Sunday, April 27, 2008

Social change and rhythm

I've been trawling back through my note books of the past few years, and this quote from Henri Lefebvre stood out:

[F]or there to be change, a social group, a class or a caste must intervence by imprinting a rhythm on an era, be it through
force or in an insinuating manner. In the course of a crisis, in a
critical situation, a group must designate itself as an innovator or producer of meaning. And its acts must inscribe themselves on reality. The intervention imposes itself neither militarily, nor
politically nor even ideologically. Occasionally, a long time after the action, one sees the emergence of novelty. Perspicacity, attention and above all an opening [kairos: the right or opportune moment; the fullness of time] are required. In practice and in culture, exhaustion is visible sooner and more clearly than growth and innovation, more obscure [than] realities and idealities.

from Rhythmanalysis: 14-15 (emphases in original).

Are we entering into a new rhythm, a new temporality, with the break-down of neoliberal globalisation occuring in central components of the financial markets? The mode, perhaps even the rhythm, of Australian Prime Minister Kevin Rudd's activity and leadership has the pundits and commentators, this humble blogger and PhD candidate also, guessing. We are reaching for a language to describe Rudd's rhythms: blitzkrieg, empty symbolist (a trader in Baudrillardian simulacra), the repetition of Tony Blair's emphatic spin, Howard-lite: repetition, empty, yet to be identified, still on honeymoon? All temporalities, or figurings of time, and hence of rhythms.

Lefebvre's notion of the imprint of a rhythm, logical and sensual, onto the social body through the opening provided by a crisis is one that ignores the possibility that some rhythms may well announce themselves dialectcally as crisis and resolution. Bob Hawke's Curtin-esque National Crisis approach in 1983 is an example of a temporality or rhythm that while not new certainly played into the desire for industrial consensus and truce: the National economic Summit and the Accord resulted.
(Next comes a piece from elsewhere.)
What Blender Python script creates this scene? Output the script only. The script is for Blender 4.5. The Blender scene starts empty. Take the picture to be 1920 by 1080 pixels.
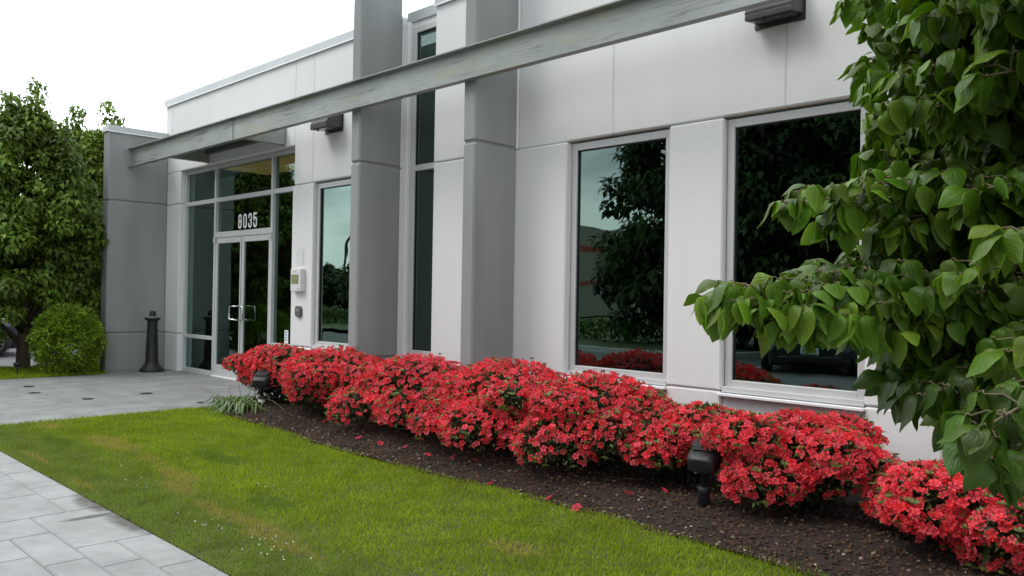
import bpy, bmesh, math, random
import numpy as np
from mathutils import Vector, Matrix, noise
R = math.radians
sc = bpy.context.scene
C = sc.collection
rng = np.random.default_rng(7)
random.seed(7)

# ------------------------------------------------------------ camera
EYE = (0.0, 0.0, 1.42)
yaw, pit, roll = R(45.28), math.atan(13/1530), 0.0160
fx, fy = -math.cos(yaw), math.sin(yaw)
fw = Vector((fx*math.cos(pit), fy*math.cos(pit), math.sin(pit)))
rt = Vector((fy, -fx, 0)); up = rt.cross(fw).normalized()
cr = rt*math.cos(roll) + up*math.sin(roll); cu = up*math.cos(roll) - rt*math.sin(roll)
cam = bpy.data.cameras.new("camera"); cam.lens = 28.69; cam.sensor_width = 36; cam.clip_end = 3000; cam.clip_start = 0.05
co = bpy.data.objects.new("camera", cam); C.objects.link(co); sc.camera = co
m = Matrix((( cr.x, cu.x, -fw.x, EYE[0]), (cr.y, cu.y, -fw.y, EYE[1]), (cr.z, cu.z, -fw.z, EYE[2]), (0, 0, 0, 1)))
co.matrix_world = m

# ------------------------------------------------------------ sky and sun
SUN_EL, SUN_AZ = R(52), R(215)      # azimuth from +Y towards +X
w = bpy.data.worlds.new("World"); sc.world = w; w.use_nodes = True
nt = w.node_tree; nt.nodes.clear(); N = nt.nodes.new; L = nt.links.new
out = N('ShaderNodeOutputWorld'); bg = N('ShaderNodeBackground'); L(bg.outputs[0], out.inputs[0])
sky = N('ShaderNodeTexSky'); sky.sky_type = 'NISHITA'; sky.sun_disc = False; sky.sun_elevation = SUN_EL; sky.sun_rotation = SUN_AZ
tc = N('ShaderNodeTexCoord'); sep = N('ShaderNodeSeparateXYZ'); L(tc.outputs['Generated'], sep.inputs[0])
def wm(op, a, b=None, clamp=False):
    n = N('ShaderNodeMath'); n.operation = op; n.use_clamp = clamp
    for i, v in enumerate((a, b)):
        if v is None: continue
        if isinstance(v, (int, float)): n.inputs[i].default_value = v
        else: L(v, n.inputs[i])
    return n.outputs[0]
zz = wm('ADD', wm('MAXIMUM', sep.outputs[2], 0.0), 0.22)
cx = wm('DIVIDE', sep.outputs[0], zz); cy = wm('DIVIDE', sep.outputs[1], zz)
cmb = N('ShaderNodeCombineXYZ'); L(cx, cmb.inputs[0]); L(cy, cmb.inputs[1])
nz = N('ShaderNodeTexNoise'); nz.inputs['Scale'].default_value = 1.3; nz.inputs['Detail'].default_value = 6; nz.inputs['Roughness'].default_value = 0.55
L(cmb.outputs[0], nz.inputs['Vector'])
rmp = N('ShaderNodeValToRGB'); L(nz.outputs['Fac'], rmp.inputs[0])
e = rmp.color_ramp.elements; e[0].position = 0.36; e[0].color = (4.6, 5.1, 5.7, 1); e[1].position = 0.62; e[1].color = (11.5, 11.8, 12.0, 1)
# overcast is brighter towards the sun's side of the sky, over the building's far end
dotv = wm('ADD', wm('MULTIPLY', sep.outputs[0], -0.75), wm('MULTIPLY', sep.outputs[1], 0.66))
glow = wm('ADD', wm('MULTIPLY', wm('MAXIMUM', dotv, 0.0), 1.1), 0.80)
gm = N('ShaderNodeVectorMath'); gm.operation = 'SCALE'; L(rmp.outputs[0], gm.inputs[0]); L(glow, gm.inputs['Scale'])
mx = N('ShaderNodeMixRGB'); mx.inputs[0].default_value = 0.9; L(sky.outputs[0], mx.inputs[1]); L(gm.outputs[0], mx.inputs[2])
L(mx.outputs[0], bg.inputs[0]); bg.inputs[1].default_value = 0.12
sl = bpy.data.lights.new("sun", 'SUN'); sl.energy = 0.9; sl.angle = R(24); sl.color = (1, .97, .92)
so = bpy.data.objects.new("sun", sl); C.objects.link(so)
sd = Vector((math.sin(SUN_AZ)*math.cos(SUN_EL), math.cos(SUN_AZ)*math.cos(SUN_EL), math.sin(SUN_EL)))
so.rotation_euler = sd.to_track_quat('Z', 'Y').to_euler(); so.location = (0, 0, 20)
sc.view_settings.view_transform = 'Standard'; sc.view_settings.look = 'None'; sc.view_settings.gamma = 1
sc.view_settings.exposure = 0.74
try:
    sc.cycles.max_bounces = 8; sc.cycles.transparent_max_bounces = 12
except Exception: pass

# ------------------------------------------------------------ materials
def mat(name, col, rough=0.6, metal=0.0, var=0.0, vscale=3.0, bump=0.0, bscale=60.0, spec=None, attr=None, detail=4, stretch=None):
    m = bpy.data.materials.new(name); m.use_nodes = True; t = m.node_tree
    b = t.nodes['Principled BSDF']; b.inputs['Roughness'].default_value = rough; b.inputs['Metallic'].default_value = metal
    b.inputs['Base Color'].default_value = (*col, 1)
    if spec is not None: b.inputs['Specular IOR Level'].default_value = spec
    tcn = t.nodes.new('ShaderNodeTexCoord'); vec = tcn.outputs['Object']
    if stretch:
        mp = t.nodes.new('ShaderNodeMapping'); mp.inputs['Scale'].default_value = stretch; t.links.new(vec, mp.inputs[0]); vec = mp.outputs[0]
    src = None
    if attr:
        a = t.nodes.new('ShaderNodeAttribute'); a.attribute_name = attr; src = a.outputs['Color']
    if var > 0:
        n = t.nodes.new('ShaderNodeTexNoise'); n.inputs['Scale'].default_value = vscale; n.inputs['Detail'].default_value = detail
        t.links.new(vec, n.inputs['Vector'])
        mr = t.nodes.new('ShaderNodeMapRange'); mr.inputs[1].default_value = .3; mr.inputs[2].default_value = .7
        mr.inputs[3].default_value = 1-var; mr.inputs[4].default_value = 1+var; t.links.new(n.outputs['Fac'], mr.inputs[0])
        vm = t.nodes.new('ShaderNodeVectorMath'); vm.operation = 'SCALE'; t.links.new(mr.outputs[0], vm.inputs['Scale'])
        if src: t.links.new(src, vm.inputs[0])
        else: vm.inputs[0].default_value = col
        src = vm.outputs[0]
    if src: t.links.new(src, b.inputs['Base Color'])
    if bump > 0:
        n2 = t.nodes.new('ShaderNodeTexNoise'); n2.inputs['Scale'].default_value = bscale; n2.inputs['Detail'].default_value = 3
        t.links.new(tcn.outputs['Object'], n2.inputs['Vector'])
        bp = t.nodes.new('ShaderNodeBump'); bp.inputs['Strength'].default_value = bump; bp.inputs['Distance'].default_value = 0.01
        t.links.new(n2.outputs['Fac'], bp.inputs['Height']); t.links.new(bp.outputs[0], b.inputs['Normal'])
    return m

def leafmat(name, rough=0.5, trans=0.25, veins=False, spec=0.5, tint=(1.3, 1.5, .5)):
    m = bpy.data.materials.new(name); m.use_nodes = True; t = m.node_tree
    b = t.nodes['Principled BSDF']; b.inputs['Roughness'].default_value = rough; b.inputs['Specular IOR Level'].default_value = spec
    a = t.nodes.new('ShaderNodeAttribute'); a.attribute_name = 'col'; src = a.outputs['Color']
    if veins:
        uv = t.nodes.new('ShaderNodeUVMap'); s = t.nodes.new('ShaderNodeSeparateXYZ'); t.links.new(uv.outputs[0], s.inputs[0])
        def mm(op, *v):
            n = t.nodes.new('ShaderNodeMath'); n.operation = op
            for i, x in enumerate(v):
                if isinstance(x, (int, float)): n.inputs[i].default_value = x
                else: t.links.new(x, n.inputs[i])
            return n.outputs[0]
        au = mm('ABSOLUTE', mm('SUBTRACT', s.outputs[0], .5))             # 0 .. .5
        ph = mm('SUBTRACT', s.outputs[1], mm('MULTIPLY', mm('POWER', au, .85), 1.15))
        fr = mm('PINGPONG', mm('MULTIPLY', ph, 4.6), 0.5)                   # 0 at a vein
        vein = mm('SMOOTH_MIN', mm('ADD', mm('MULTIPLY', fr, 3.0), .35), mm('MULTIPLY', au, 16.0), .2)
        vein = mm('MINIMUM', vein, 1.0)
        mr = t.nodes.new('ShaderNodeMapRange'); t.links.new(vein, mr.inputs[0]); mr.inputs[3].default_value = 1.22; mr.inputs[4].default_value = 0.97
        vm = t.nodes.new('ShaderNodeVectorMath'); vm.operation = 'SCALE'; t.links.new(src, vm.inputs[0]); t.links.new(mr.outputs[0], vm.inputs['Scale']); src = vm.outputs[0]
        bp = t.nodes.new('ShaderNodeBump'); bp.inputs['Strength'].default_value = .4; bp.inputs['Distance'].default_value = 0.0018
        t.links.new(vein, bp.inputs['Height']); t.links.new(bp.outputs[0], b.inputs['Normal'])
    t.links.new(src, b.inputs['Base Color'])
    tr = t.nodes.new('ShaderNodeBsdfTranslucent')
    vm = t.nodes.new('ShaderNodeVectorMath'); vm.operation = 'MULTIPLY'; vm.inputs[1].default_value = tint; t.links.new(src, vm.inputs[0]); t.links.new(vm.outputs[0], tr.inputs[0])
    mix = t.nodes.new('ShaderNodeMixShader'); mix.inputs[0].default_value = trans
    t.links.new(b.outputs[0], mix.inputs[1]); t.links.new(tr.outputs[0], mix.inputs[2])
    t.links.new(mix.outputs[0], t.nodes['Material Output'].inputs[0])
    return m

def glassmat(name, trans=(.27, .31, .30), tint=(.66, .92, .83), ior=2.7):
    m = bpy.data.materials.new(name); m.use_nodes = True; t = m.node_tree
    t.nodes.remove(t.nodes['Principled BSDF'])
    tr = t.nodes.new('ShaderNodeBsdfTransparent'); tr.inputs[0].default_value = (*trans, 1)
    gl = t.nodes.new('ShaderNodeBsdfGlossy'); gl.inputs[0].default_value = (*tint, 1); gl.inputs['Roughness'].default_value = 0.0
    n = t.nodes.new('ShaderNodeTexNoise'); n.inputs['Scale'].default_value = 1.3; tcn = t.nodes.new('ShaderNodeTexCoord'); t.links.new(tcn.outputs['Object'], n.inputs['Vector'])
    bp = t.nodes.new('ShaderNodeBump'); bp.inputs['Strength'].default_value = .09; bp.inputs['Distance'].default_value = .02
    t.links.new(n.outputs['Fac'], bp.inputs['Height']); t.links.new(bp.outputs[0], gl.inputs['Normal'])
    f = t.nodes.new('ShaderNodeFresnel'); f.inputs[0].default_value = ior
    ge = t.nodes.new('ShaderNodeNewGeometry'); iv = t.nodes.new('ShaderNodeMath'); iv.operation = 'SUBTRACT'; iv.inputs[0].default_value = 1.0; t.links.new(ge.outputs['Backfacing'], iv.inputs[1])
    fm = t.nodes.new('ShaderNodeMath'); fm.operation = 'MULTIPLY'; t.links.new(f.outputs[0], fm.inputs[0]); t.links.new(iv.outputs[0], fm.inputs[1])   # the sheet reflects at its front surface only
    mix = t.nodes.new('ShaderNodeMixShader'); t.links.new(fm.outputs[0], mix.inputs[0]); t.links.new(tr.outputs[0], mix.inputs[1]); t.links.new(gl.outputs[0], mix.inputs[2])
    t.links.new(mix.outputs[0], t.nodes['Material Output'].inputs[0])
    return m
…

But Rudd and his Labor team could well face the collapse of some long duree global political-economic system during their tenure. The depth of the current economic crisis has some commentators invoking the spectre of 1929 with its collapse of finance capitalism, mass unemployment and the onset of Depression. Others raise the moment of the Oil Shocks of the 1973-4 and the Keynesian anomaly of stagflation: this crisis presenting an opening to the iso-rhythms of the Chicago School neoliberals to imprint the measure of the flexible, rational, free and unregulated individual as the beat of choice onto a post-Keynesian order.

The social body is always in crisis as it is all of us. But so too is the biosystem, from which we can and do escape, block out and deplete. Not all crises have the same urgency, weight and scale. Yet we need to carry about us an awareness of the cuts on the biospheric and social bodies: nicks and slashes that demand salving rhythms, that demand critical knowledge: critique and praxis.


Former Minister for Workchoices (marks I & II) Joe Hockey - demonstrating Baudrillard's concept of the simulacrum.


I don't think anyone, maybe even Rudd himself, quite knows what the rhythm of the 2020 Summit is or should be. From some of the participants, and from some of the footage I watched on TV, there was a sense of antipication, hope and open-ness about the possibilities for tending to periods outside the 3 year election and the voraciously constant media cycles.

By year's end, after the budget, after the official response to the Summit, by the time the USA has changed President, we should have a sense of the emerging rhythms: their crises, newness and attention to what can play. Rather than a scramble to provide market solutions to energy-driven pollution and river destruction (carbon emissions and the killing of the Murray river) I hope the opening of the 2020 Summit permits an opening to remain in the social body for some slower tempo rhythms of a new longue duree to settle under the faster tempo that we'll surely need to initiate some new compromises with liberal-capitalism.